[START]

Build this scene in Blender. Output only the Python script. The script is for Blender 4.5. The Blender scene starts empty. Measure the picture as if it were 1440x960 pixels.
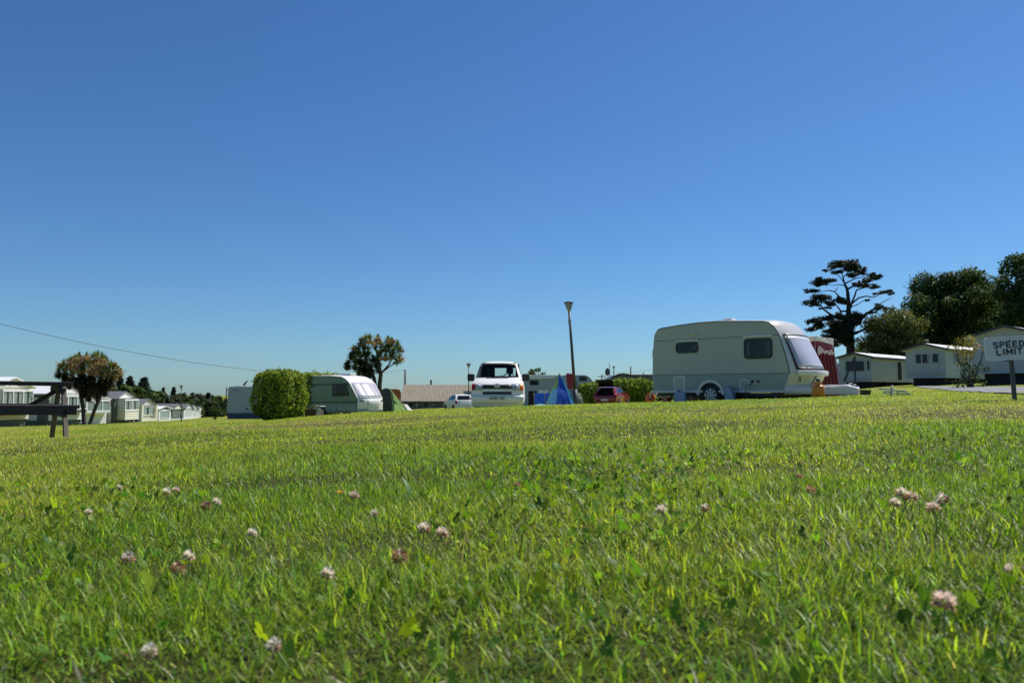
import bpy, bmesh, math, random
import numpy as np
from mathutils import Vector, Matrix, noise as mnoise
rng = np.random.default_rng(7)
random.seed(7)
sc = bpy.context.scene
COL = sc.collection
R = math.radians

# ------------------------------------------------------------------ camera maths
F = 1080.0                      # focal length in photo pixels (1440 wide)
PITCH = math.atan(72 / F)
EYE = 0.25                      # phone held just above the grass
FW = np.array([0, math.cos(PITCH), math.sin(PITCH)])
UP = np.array([0, -math.sin(PITCH), math.cos(PITCH)])
def ray(u, v):
    return FW + (u - 720) / F * np.array([1., 0, 0]) - (v - 480) / F * UP
def P(u, v, y):
    d = ray(u, v); k = y / d[1]
    return Vector((d[0] * k, y, EYE + d[2] * k))

# ------------------------------------------------------------------ terrain
_gy = np.array([-50, 0, 17, 20, 23, 26.5, 33, 45, 60, 76, 120, 400, 4000.])
_gz = np.array([0, 0, -.068, -.10, -.25, -.47, -.64, -.82, -1.05, -1.15, -1.3, -1.4, -1.4])
def _fall(y):
    return sum(np.interp(y * (1 + k), _gy, _gz) for k in (-.06, -.03, 0, .03, .06)) / 5
def _ss(a, b, t):
    t = np.clip((t - a) / (b - a), 0, 1); return t * t * (3 - 2 * t)
def T(x, y):
    x = np.asarray(x, float); y = np.asarray(y, float)
    s = x / np.maximum(np.abs(y), 6)
    m = 1 - .8 * _ss(.28, .5, s)
    base = -.004 * np.clip(y, 0, 20)
    g = base + m * (_fall(y) - base)
    xl = np.where(x < -12, -12 + (x + 12) * .6, x)
    xl = np.where(xl < -40, -40 + 40 * np.tanh((xl + 40) / 40), xl)
    xr = np.where(x > 40, 40 + 40 * np.tanh((x - 40) / 40), x)
    z = np.where(x < 0, .042 * xl, .028 * xr) + g
    z = z + .015 * np.clip(x - 20, 0, 15)
    z = z - .12 * _ss(3, 7, -x) * (1 - _ss(20, 40, y)) * _ss(7, 12, y)
    z = z - .016 * np.clip(y - 50, 0, 260) * _ss(10, 30, -x)
    near = np.exp(-((np.hypot(x, y)) / 30.) ** 2)
    z = z + near * .012 * (np.sin(x * 1.7 + y * .9) + np.sin(y * 2.3 - x * 1.1 + 1.3)) * _ss(.5, 3, np.hypot(x, y))
    return z
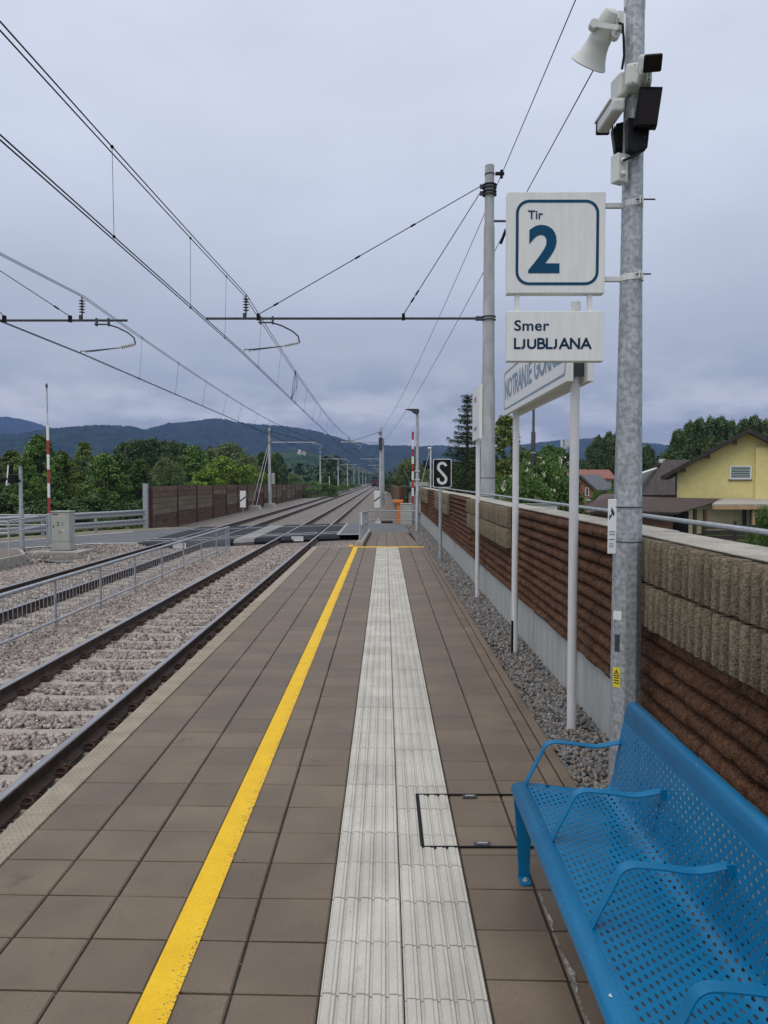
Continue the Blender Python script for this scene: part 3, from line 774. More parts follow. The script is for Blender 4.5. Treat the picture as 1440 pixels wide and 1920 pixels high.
# barrier beyond the crossing on the right
n2 = thing('noise_barrier', 'short far brown noise barrier beyond the crossing, behind the orange box', 'noise barrier', (1.0,46,-.6))
for k in range(22):
    a = 43.2 + k*4.4; k = min(k, 8)
    mb = MB(); mb.box(.92+.012*k, 1.15+.012*k, a, a+4.36, -.9, 1.42-.05*k); mb.build('core_slab', M['logslab'], n2)
    mb = MB()
    rib_rows(mb, .92+.012*k, a+.01, a+4.35, -.6, 1.40-.05*k, rows=4, pitch=.22); mb.build('ribbed_blocks', M['rib' if k%2 else 'log'], n2, fix=False)
# barrier on the far side of both tracks, seen from its face
n3 = thing('noise_barrier', 'long dark brown noise barrier beyond the far track with slatted and blocky panels', 'noise barrier', (-11.9,40,-.9))
L0, L1 = Vector((-11.85,38.0)), Vector((-12.35,136.0))
NP = 22; random.seed(5)
for k in range(NP):
    A = L0.lerp(L1, k/NP); B = L0.lerp(L1, (k+1)/NP)
    zt = 1.47 - .55*(k/NP)**1.1; zb = -.9 - .35*k/NP
    xa, ya, xb, yb = A.x, A.y, B.x, B.y-.05
    mb = MB(); mb.prism([(xa,ya),(xb,yb),(xb-.22,yb),(xa-.22,ya)], zb, zt, 'z'); mb.build('core_slab', M['logslab'], n3)
    split = [.62,.60,.60,.38,.62,.55,.60,.30][k%8] if k < 12 else random.choice((.3,.5,.6,.7))
    zs_ = zb + (zt-zb)*(1-split)
    if k % 8 == 3: 
        zs_ = zt - .62
    mb = MB(); log_rows(mb, (xa+xb)/2, ya+.03, yb-.03, zb+.05, zs_, sgn=1, seg=4.6, depth=.07); mb.build('log_rows', M['log2'], n3, fix=False)
    mb = MB()
    rows = max(2, round((zt-zs_)/.30)); h = (zt-zs_)/rows
    for r in range(rows):
        upper = r >= rows/2
        yq = ya+.03; j = 0
        while yq < yb-.04:
            wq = (4.4 if upper else random.choice((.5,.75,1.0))); y2 = min(yq+wq, yb-.03)
            mb.mat(0 if upper else 1)
            d = .05 + random.uniform(0,.012); xm = (xa+xb)/2
            mb.box(xm, xm+d, yq+.012, y2-.012, zs_+h*r+.012, zs_+h*(r+1)-.010); yq = y2
    mb.build('facing_blocks', [M['log2'], M['rib']], n3)
    mb = MB(); mb.box(xa-.26, xb+.10 if xb > xa else xa+.10, yb-.03, yb+.06, zb, zt+.03); mb.build('joint_post', M['logslab'], n3)
mb = MB(); mb.box(-12.25,-12.02,37.72,37.98,-.9,1.62); mb.build('end_post', M['galv'], n3)

# ------------------------------------------------------------------ railings
FX = -5.66
fn = thing('mid_railing', 'long grey steel railing with upright bars standing between the two tracks', 'railing', (FX,20,-.78))
posts = [8.6+.0+2.04*k for k in range(10)]
mb = MB(); mb.tube([(FX,posts[0]-2,.10),(FX,posts[-1],.10)], .030, 10); mb.build('top_rail', M['galv_rail'], fn, smooth=True)
mb = MB(); mb.tube([(FX,posts[0]-2,-.61),(FX,posts[-1],-.61)], .024, 10); mb.build('bottom_rail', M['galv_rail'], fn, smooth=True)
posts = [p_ + .05 for p_ in posts] + [posts[-1]-.42]
for i, p_ in enumerate(posts):
    mb = MB(); mb.box(FX-.012,FX+.012,p_-.035,p_+.035,-.82,.09); mb.box(FX-.06,FX+.06,p_-.07,p_+.07,-.80,-.775)
    mb.build('post', M['galv'], fn)
    if i < 9:
        mb = MB()
        for k in range(1, 14):
            yq = p_ + 2.04*k/14
            mb.cyl((FX,yq,-.60),(FX,yq,.085),.0055,n=5)
        mb.build('bar_panel', M['galv_rail'], fn, fix=False)
mb = MB()
for p_ in posts[:-1]: pass
for p_ in posts[:-1]:
    fo = MB(); fo.box(FX-.20,FX+.20,p_-.22,p_+.22,-.95,-.765); o = fo.build('footing', M['kerb'], fn, bevel=.03)

rr_ = thing('ramp_railing', 'low galvanised railing at the end of the platform turning across the ramp', 'railing', (-.69,26,-.2))
PR = [(-.69, 20.3+1.05*k) for k in range(9)]
for i, (x, y) in enumerate(PR):
    zb = ramp_z(y)
    mb = MB(); mb.cyl((x,y,zb-.1),(x,y,zb+.93),.026,n=8); mb.build('post', M['galv_rail'], rr_)
end_y = 29.6
def top(h): return [(-.69,21.2,ramp_z(21.2)+h),(-.69,25,ramp_z(25)+h),(-.69,28.9,ramp_z(28.9)+h),(-.62,29.4,ramp_z(29.4)+h),(-.45,30.4,ramp_z(30)+h),(.5,30.9,ramp_z(31)+h),(1.32,30.9,ramp_z(31)+h)]
mb = MB(); mb.tube(top(.90), .024, 8); mb.build('top_rail', M['galv_rail'], rr_, smooth=True)
mb = MB(); mb.tube(top(.52), .022, 8); mb.build('mid_rail', M['galv_rail'], rr_, smooth=True)
for x in (-.42, .40, 1.30):
    mb = MB(); mb.cyl((x,30.85,-.5),(x,30.85,.52),.02,n=8); mb.build('post', M['galv_rail'], rr_)
mb = MB(); mb.box(-.71,-.65,20.95,20.97,.55,.90); mb.build('white_marker', M['white'], rr_)

# small far platform with its own railing at the left
fp = MB(); fp.prism([(-16,12),(-11.2,12),(-11.2,23.2),(-12.1,24.8),(-16,24.8)], -.95, -.50, 'z'); struct(fp.build('far_platform_kerb', M['kerb'], bevel=.01))
fp = MB(); fp.prism([(-16,12),(-11.33,12),(-11.33,23.2),(-12.2,24.7),(-16,24.7)], -.55, -.492, 'z'); struct(fp.build('far_platform', M['tile']))
fp = MB(); fp.box(-15.8,-11.7,21.7,22.6,-.50,-.486); struct(fp.build('far_platform_yellow_line', M['yellow_line']))
lr = thing('far_railing', 'pale two-bar railing at the far left on the opposite platform', 'railing', (-11.8,22,-.5))
for h in (.55, .20):
    mb = MB(); mb.tube([(-15.5,22.7,h-.06),(-11.35,22.45,h),(-11.35,22.5,h+.02),(-11.75,26.0,h+.03),(-15.5,26.0,h+.03)], .024, 8); mb.build('rail_bar', M['galv_rail'], lr, smooth=True)
for x, y, zb in ((-11.35,22.45,-.85),(-11.75,25.9,-.75),(-13.9,22.6,-.6)):
    mb = MB(); mb.cyl((x,y,zb),(x,y,.55),.030,n=8); mb.build('post', M['galv_rail'], lr)

# guard rail along the road
gr = thing('guard_rail', 'double corrugated steel guard rail along the road in front of the trees', 'guard rail', (-14,32,-.7))
GA = [(-21.6,17),(-18.5,24.0),(-15.9,29.4),(-12.15,37.6)]
prof = [(0,-.155),(.03,-.14),(.075,-.105),(.075,-.065),(.02,-.02),(.02,.02),(.075,.065),(.075,.105),(.03,.14),(0,.155)]
for zc in (.16, -.30):
    V = []; n = len(prof)
    for i, (x, y) in enumerate(GA):
        d = Vector((GA[min(i+1,3)][0]-GA[max(i-1,0)][0], GA[min(i+1,3)][1]-GA[max(i-1,0)][1])).normalized(); nx_ = Vector((d.y, -d.x))
        V += [(x+nx_.x*q, y+nx_.y*q, zc+z) for q, z in prof]
    mb = MB(); mb.add(V, [(j*n+i, j*n+i+1, (j+1)*n+i+1, (j+1)*n+i) for j in range(3) for i in range(n-1)])
    o = mb.build('beam', M['galv_rail'], gr, smooth=True); sm = o.modifiers.new('thick','SOLIDIFY'); sm.thickness = .008
for i in range(3):
    for t_ in (0, .33, .66):
        a = Vector(GA[i]).lerp(Vector(GA[i+1]), t_)
        mb = MB(); mb.box(a.x-.14,a.x-.02,a.y-.06,a.y+.06,-1.3,.30); mb.build('post', M['galv'], gr)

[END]

PROBLEM TO WORK ON:
Leave out the pictures. Transcribe only the lines above, from the first through the one that contains "R = math.radians".

SOLUTION:
Build this scene in Blender. Output only the Python script. The script is for Blender 4.5. The Blender scene starts empty. Measure the picture as if it were 1440x960 pixels.
import bpy, bmesh, math, random
import numpy as np
from mathutils import Vector, Matrix, noise as mnoise
rng = np.random.default_rng(7)
random.seed(7)
sc = bpy.context.scene
COL = sc.collection
R = math.radians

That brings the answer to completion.